## MATERIAL

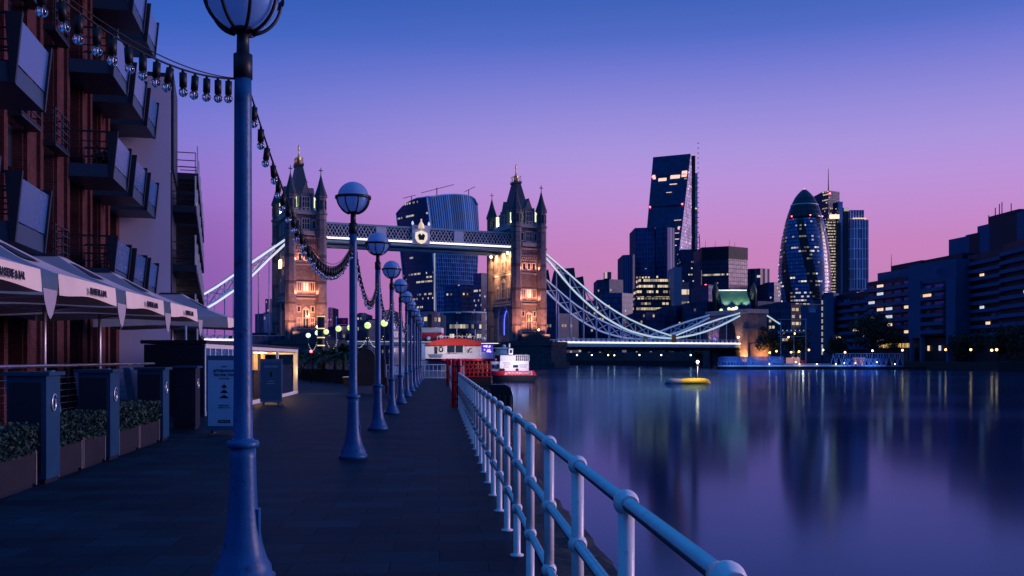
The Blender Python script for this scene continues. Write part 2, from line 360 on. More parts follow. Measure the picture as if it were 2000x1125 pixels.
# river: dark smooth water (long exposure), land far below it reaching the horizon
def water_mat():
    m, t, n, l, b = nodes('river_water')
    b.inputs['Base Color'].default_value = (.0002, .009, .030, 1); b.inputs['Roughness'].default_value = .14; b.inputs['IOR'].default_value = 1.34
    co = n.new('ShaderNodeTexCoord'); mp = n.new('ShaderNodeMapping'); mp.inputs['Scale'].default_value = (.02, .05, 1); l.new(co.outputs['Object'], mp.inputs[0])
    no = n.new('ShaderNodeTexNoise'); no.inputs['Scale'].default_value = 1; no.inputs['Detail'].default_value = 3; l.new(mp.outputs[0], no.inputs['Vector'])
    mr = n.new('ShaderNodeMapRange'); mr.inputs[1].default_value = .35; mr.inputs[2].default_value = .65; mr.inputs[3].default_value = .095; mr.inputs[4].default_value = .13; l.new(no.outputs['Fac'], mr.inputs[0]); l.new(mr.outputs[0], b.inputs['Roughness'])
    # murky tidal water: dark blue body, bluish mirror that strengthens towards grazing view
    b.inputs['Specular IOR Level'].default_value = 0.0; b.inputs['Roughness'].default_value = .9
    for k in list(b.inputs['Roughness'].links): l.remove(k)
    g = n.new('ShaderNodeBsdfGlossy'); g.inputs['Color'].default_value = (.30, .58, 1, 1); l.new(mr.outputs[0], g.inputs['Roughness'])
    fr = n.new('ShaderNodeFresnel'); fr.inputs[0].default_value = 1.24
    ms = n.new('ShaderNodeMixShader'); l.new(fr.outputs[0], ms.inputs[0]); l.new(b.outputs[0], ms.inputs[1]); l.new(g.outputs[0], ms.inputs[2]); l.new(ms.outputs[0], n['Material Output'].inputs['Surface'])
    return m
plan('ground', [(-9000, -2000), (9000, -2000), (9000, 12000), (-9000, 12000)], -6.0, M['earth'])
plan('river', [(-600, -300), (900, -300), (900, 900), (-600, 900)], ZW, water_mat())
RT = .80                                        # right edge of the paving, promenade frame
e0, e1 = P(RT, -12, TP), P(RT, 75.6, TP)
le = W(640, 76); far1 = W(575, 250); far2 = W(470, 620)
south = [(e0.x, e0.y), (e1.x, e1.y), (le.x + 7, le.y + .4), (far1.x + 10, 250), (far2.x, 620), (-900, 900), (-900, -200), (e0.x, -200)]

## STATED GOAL
Write out the material above again, word for word, minus its pictures.

## OUTPUT OF THE TASK
The Blender Python script for this scene continues. Write part 2, from line 360 on. More parts follow. Measure the picture as if it were 2000x1125 pixels.
# river: dark smooth water (long exposure), land far below it reaching the horizon
def water_mat():
    m, t, n, l, b = nodes('river_water')
    b.inputs['Base Color'].default_value = (.0002, .009, .030, 1); b.inputs['Roughness'].default_value = .14; b.inputs['IOR'].default_value = 1.34
    co = n.new('ShaderNodeTexCoord'); mp = n.new('ShaderNodeMapping'); mp.inputs['Scale'].default_value = (.02, .05, 1); l.new(co.outputs['Object'], mp.inputs[0])
    no = n.new('ShaderNodeTexNoise'); no.inputs['Scale'].default_value = 1; no.inputs['Detail'].default_value = 3; l.new(mp.outputs[0], no.inputs['Vector'])
    mr = n.new('ShaderNodeMapRange'); mr.inputs[1].default_value = .35; mr.inputs[2].default_value = .65; mr.inputs[3].default_value = .095; mr.inputs[4].default_value = .13; l.new(no.outputs['Fac'], mr.inputs[0]); l.new(mr.outputs[0], b.inputs['Roughness'])
    # murky tidal water: dark blue body, bluish mirror that strengthens towards grazing view
    b.inputs['Specular IOR Level'].default_value = 0.0; b.inputs['Roughness'].default_value = .9
    for k in list(b.inputs['Roughness'].links): l.remove(k)
    g = n.new('ShaderNodeBsdfGlossy'); g.inputs['Color'].default_value = (.30, .58, 1, 1); l.new(mr.outputs[0], g.inputs['Roughness'])
    fr = n.new('ShaderNodeFresnel'); fr.inputs[0].default_value = 1.24
    ms = n.new('ShaderNodeMixShader'); l.new(fr.outputs[0], ms.inputs[0]); l.new(b.outputs[0], ms.inputs[1]); l.new(g.outputs[0], ms.inputs[2]); l.new(ms.outputs[0], n['Material Output'].inputs['Surface'])
    return m
plan('ground', [(-9000, -2000), (9000, -2000), (9000, 12000), (-9000, 12000)], -6.0, M['earth'])
plan('river', [(-600, -300), (900, -300), (900, 900), (-600, 900)], ZW, water_mat())
RT = .80                                        # right edge of the paving, promenade frame
e0, e1 = P(RT, -12, TP), P(RT, 75.6, TP)
le = W(640, 76); far1 = W(575, 250); far2 = W(470, 620)
south = [(e0.x, e0.y), (e1.x, e1.y), (le.x + 7, le.y + .4), (far1.x + 10, 250), (far2.x, 620), (-900, 900), (-900, -200), (e0.x, -200)]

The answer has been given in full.